Research Interests

Economics of Access Networks

I work at the intersection of economics and network architecture. Specifically, I use tools from game theory and microeconomics to model how different stakeholders in an access network interact among themselves and in the process, determine the sustainability of the network.
For example, in the wireless domain, I have analysed the economics of the cognitive radio network (CRN). Dynamic spectrum access (DSA) or popularly known as the CRN technology detects the inactive periods of the legacy/primary users and dynamically assigns these 'holes' to the non-legacy/secondary users to enhance the utilisation of the electromagnetic spectrum (see Fig. 1). The very foundation of this technology relies upon a well-designed incentive mechanism. The secondary users must provide a good amount of remuneration to the primary for allowing the secondary users to intrude into their licensed spectrum. My focus is to study these contract negotiation processes between the primary and the secondary users in various networking scenarios. The results sometimes conform to our intuitive expectations but many a times deviate from it. In a cognitive cellular network, for example, I have shown that if the willingness-to-pay of the secondary users is not sufficiently high, then no matter how many secondary users are present in the network, the cognitive network is bound to be non-sustainable in the long-run. It is one of the examples where the network is technically viable but economically infeasible. I use tools such as Nash bargaining theory, mechanism design, variational optimization and optimal control theory in my analysis.

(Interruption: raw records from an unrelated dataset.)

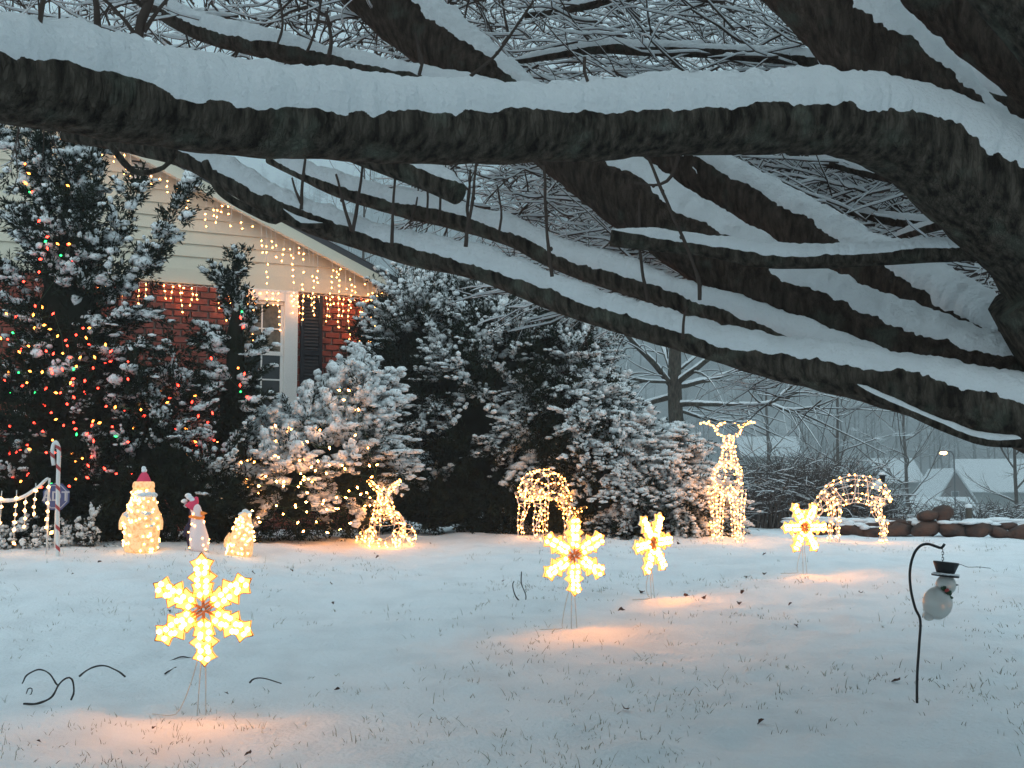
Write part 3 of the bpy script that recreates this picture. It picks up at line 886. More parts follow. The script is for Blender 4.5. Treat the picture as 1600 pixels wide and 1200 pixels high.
# the fine twigs of the far side of the crown, each with its line of snow
tw_mb, ts_mb = MB(), MB()
def twig_mass(n, xr, yr, dr, ang_mean, ang_sd, ln, rad, curve=0.35, snow=1.0, K=9, start=None, sub=2, spin=0.55):
    if start is None:
        px = RNG.uniform(*xr, n); py = RNG.uniform(*yr, n); d = RNG.uniform(*dr, n)
        p0 = np.array([P(a, b, c) for a, b, c in zip(px, py, d)])
    else:
        p0 = start
    def grow(p0, az, el, L, r0, K):
        m = len(p0)
        tt = np.linspace(0, 1, K)[None]
        c1 = RNG.normal(0, curve, (m, 1)); c2 = RNG.normal(0, curve * 0.7, (m, 1))
        A_ = az[:, None] + c1 * tt * 1.6 + np.cumsum(RNG.normal(0, 0.12, (m, K)), 1)
        E_ = el[:, None] + c2 * tt * 1.3 + np.cumsum(RNG.normal(0, 0.12, (m, K)), 1)
        st = (L / (K - 1))[:, None]
        dirs = np.stack([np.cos(E_) * np.cos(A_), np.cos(E_) * np.sin(A_), np.sin(E_)], -1) * st[..., None]
        p = p0[:, None] + np.concatenate([np.zeros((m, 1, 3)), np.cumsum(dirs, 1)[:, :-1]], 1)
        r = r0[:, None] * (1 - 0.72 * tt)
        return p, r, A_, E_
    az = RNG.normal(PI, spin, n)
    el = RNG.normal(ang_mean, ang_sd, n)
    L = RNG.uniform(*ln, n); r0 = RNG.uniform(*rad, n)
    p, r, A_, E_ = grow(p0, az, el, L, r0, K)
    sets = [(p, r)]
    for _ in range(sub):
        k = RNG.integers(1, K - 2, n)
        sgn = RNG.choice([-1, 1], n)
        q = p[np.arange(n), k]
        sets.append(grow(q, A_[np.arange(n), k] + sgn * RNG.uniform(0.2, 0.7, n), E_[np.arange(n), k] + RNG.normal(0, 0.35, n), L * RNG.uniform(0.3, 0.6, n), r0 * 0.6, 7)[:2])
    for p, r in sets:
        tw_mb.add(*batch_tubes(p, r, 4))
        if snow > 0:
            t = unit(np.gradient(p, axis=1))
            flat = np.clip(1 - np.abs(t[..., 2]) * 1.05, 0, 1)
            h = snow * (0.0042 + r * 0.85) * flat * (0.75 + 0.5 * RNG.random(r.shape))
            h[:, 0] *= 0.2; h[:, -1] *= 0.3
            pp = p + np.array([0, 0, 1.0]) * (r * 0.75 + h * 0.65)[..., None]
            ts_mb.add(*batch_tubes(pp, np.maximum(h * 0.95, 0.0004), 5))
twig_mass(820, (800, 1620), (-60, 200), (5.4, 9.5), 0.08, 0.26, (0.3, 0.9), (0.003, 0.0072), curve=0.25, snow=1.3)
twig_mass(1400, (1060, 1640), (200, 450), (5.2, 9.0), 0.05, 0.24, (0.3, 0.85), (0.003, 0.0072), curve=0.25, snow=1.3)
twig_mass(480, (850, 1140), (250, 470), (5.4, 8.5), 0.05, 0.3, (0.25, 0.6), (0.003, 0.006))
twig_mass(260, (1380, 1650), (420, 560), (5.0, 8.0), 0.05, 0.2, (0.3, 0.7), (0.003, 0.006))
twig_mass(520, (40, 800), (-70, 110), (5.0, 8.5), 0.15, 0.8, (0.25, 0.7), (0.003, 0.0075), curve=0.9, snow=1.3)
twig_mass(120, (640, 900), (230, 350), (5.2, 8.0), 0.1, 0.6, (0.2, 0.5), (0.003, 0.006), curve=0.6)
twig_mass(26, (1180, 1420), (560, 640), (4.5, 7.0), -0.2, 0.25, (0.25, 0.5), (0.002, 0.0035), snow=0.6)
# unseen crown twigs added overhead and behind the camera to shade the limbs
nc = 16000
dv = unit(RNG.normal(size=(nc, 3)) * [1, 1, 0.9])
dv[:, 2] = np.abs(dv[:, 2])
cp0 = np.array([1.0, 1.5, 1.7]) + dv * RNG.uniform(4.2, 6.5, nc)[:, None] * [1.15, 1.15, 0.85]
seen_u = np.abs(cp0[:, 0] / np.maximum(cp0[:, 1], 0.1)) < 0.75
seen_v = (cp0[:, 2] - EYE) / np.maximum(cp0[:, 1], 0.1) < 0.62
out_ = ~((cp0[:, 1] > 0) & seen_u & seen_v)
out_ &= ~((cp0[:, 1] > 3.5) & seen_v)
cp0 = cp0[out_][:4700]
twig_mass(len(cp0), None, None, None, 0.1, 0.35, (0.5, 1.4), (0.010, 0.022), snow=2.1, K=6, sub=1, start=cp0, spin=3.0)
cr = part(tw_mb, "crown", M["twig"], tree, kind="stuff")
part(ts_mb, "snow", M["snow"], cr, kind="stuff")

# ------------------------------------------------------------------ evergreens under snow
class Ever:
    def __init__(self):
        self.leaf, self.snow, self.wood = MB(), MB(), MB()
        self.tips = []
    def blades(self, c, d, ln, wd):
        n = len(c)
        s = unit(np.cross(d, RNG.normal(size=(n, 3))))
        l = ln[:, None]; w = wd[:, None]
        v = np.stack([c, c + d * l * 0.45 + s * w, c + d * l, c + d * l * 0.45 - s * w], 1).reshape(-1, 3)
        self.leaf.add(v, np.arange(4 * n).reshape(n, 4))
    def plume(self, a, b, r, density=1.0, snow=1.0, blade=0.055, lump=1.0, sag=0.0, fronds=None):
        """a spray: a few fronds fanning from a towards b, leaves all round them, snow lying along their tops"""
        a, b = np.asarray(a, float), np.asarray(b, float)
        L = np.linalg.norm(b - a)
        ax = (b - a) / (L + 1e-9)
        up = np.array([0, 0, 1.0])
        nf = fronds or max(2, int(1.5 + r / 0.03))
        t0 = RNG.uniform(0.0, 0.45, nf)
        dirs = unit(ax + RNG.normal(0, 0.42, (nf, 3)) * [1, 1, 0.75])
        ln = L * RNG.uniform(0.55, 1.0, nf) * (1.05 - t0 * 0.6)
        base = a + (b - a) * t0[:, None] + RNG.normal(0, r * 0.35, (nf, 3))
        n = int(density * (26 + 420 * L * r / 0.1 * 0.35))
        k = RNG.integers(0, nf, n)
        t = RNG.random(n) ** 0.8
        rr = r * 0.52 * np.sqrt(RNG.random(n)) * (1.15 - 0.75 * t)
        rad = unit(RNG.normal(size=(n, 3)))
        sg = up * (sag * t ** 2)[:, None]
        c = base[k] + dirs[k] * (ln[k] * t)[:, None] + rad * rr[:, None] - sg
        d = unit(dirs[k] * RNG.uniform(0.5, 1.3, n)[:, None] + rad * 0.8 + RNG.normal(0, 0.3, (n, 3)) + up * 0.12)
        self.blades(c, d, blade * RNG.uniform(0.6, 1.4, n), blade * 0.15 * RNG.uniform(0.7, 1.3, n))
        if snow > 0:
            w0 = 0.034 * lump * (0.7 + 0.3 * r / 0.08)
            for f in range(nf):
                if random.random() > 0.55 + 0.35 * snow: continue
                m = max(2, int(snow * ln[f] / (w0 * 1.15)))
                t = np.linspace(0.15, 1.0, m) + RNG.normal(0, 0.05, m)
                w = w0 * (1.15 - 0.5 * t) * RNG.uniform(0.55, 1.3, m)
                side = np.cross(dirs[f], up)
                c = base[f] + dirs[f] * (ln[f] * t)[:, None] + side * RNG.normal(0, w0 * 0.55, (m, 1)) + up * (r * 0.42 * (1.1 - 0.7 * t) - sag * t ** 2)[:, None]
                blobs(self.snow, c, (w * RNG.uniform(0.8, 1.2, m))[:, None] * (0.72 + 1.0 * np.abs(dirs[f])) * np.array([1, 1, 0.62]), ICO1, 0.42, seed=int(RNG.integers(99)))
        self.tips.append(b)

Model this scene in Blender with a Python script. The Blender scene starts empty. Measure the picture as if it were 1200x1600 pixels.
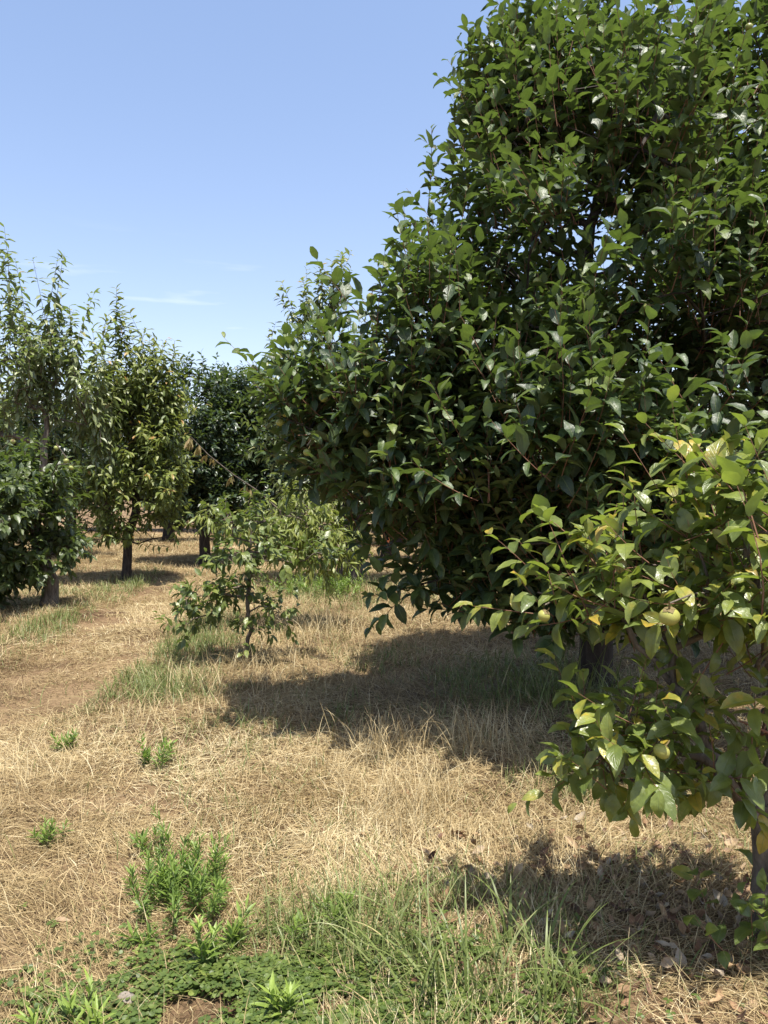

Fig. 1: A schematic diagram of the opportunistic cognitive spectrum access mechanism. The temporal spaces occupied by the primary/licensed users are marked as yellow. The secondary users tries to identify the non-yellow spaces (holes) and utilise it. The spaces where it succeeds to do that are marked as green. Unfortunately, the 'hole' identification process is not always error-free. Sometimes, the secondary may wrongly declare a space to be occupied by the primary, although, in reality, it is not. Such instances have been marked as white. In other cases, the secondary may wrongly identify an occupied space as non-occupied and in the process of utilising it, jeopardise the primary's transmission. Such missed detected instances have been marked as red.

I have also worked on the economical aspects of the optical access network, especially on the popular architecture of Time-Wavelength Division Multiplexed Passive Optical Network (TWDM-PON). Unlike its wireless counterpart, an optical network is not driven by a continuous electromagnetic spectrum but rather by optical pulses transmitted through optical fibres from a discrete number of line cards placed in an optical line terminal (OLT). I aim to understand how a profit-maximizing service provider, in such a network, would optimally deploy different discrete network resources and how that in turn, would impact the users. The problem often turns out to be a Mixed Integer Nonlinear Program (MINLP) which, in general, is NP-hard. I have devised a novel technique to solve such problems in polynomial time by imposing certain restrictions on the user demand functions. As a byproduct, my work also suggests policies that can be adopted by a benevolent government to improve the collective welfare of the users.

Stochastic Geometry

I have contributed a few articles in this field although it is not my primary research interest. Stochastic geometry is a branch of applied probability whose origin dates back to at least as far as 1940s. However, recently it has gained popularity in the telecommunications literature as it provides a convenient probabilistic model to describe the base stations' (BSs) and users' locations in a cellular network. Such a model allows one to compute simple closed-form expressions of various network performance evaluation parameters such as the spectral efficiency and the outage probability. Majority of the existing analyses assume that the BS deployment density is much lower than user density. However, such presumption becomes questionable as the networks continue to evolve towards dense and ultra-dense regime. In order to perform stochastic geometric analysis on these ultra-dense networks (UDNs), it is essential to understand the spatial distributions of the BSs that may not get associated with a single user. Such void BSs play a critical role in determining the inter-cell interference and the energy efficiency of the network. My work characterises the point process of these void BSs.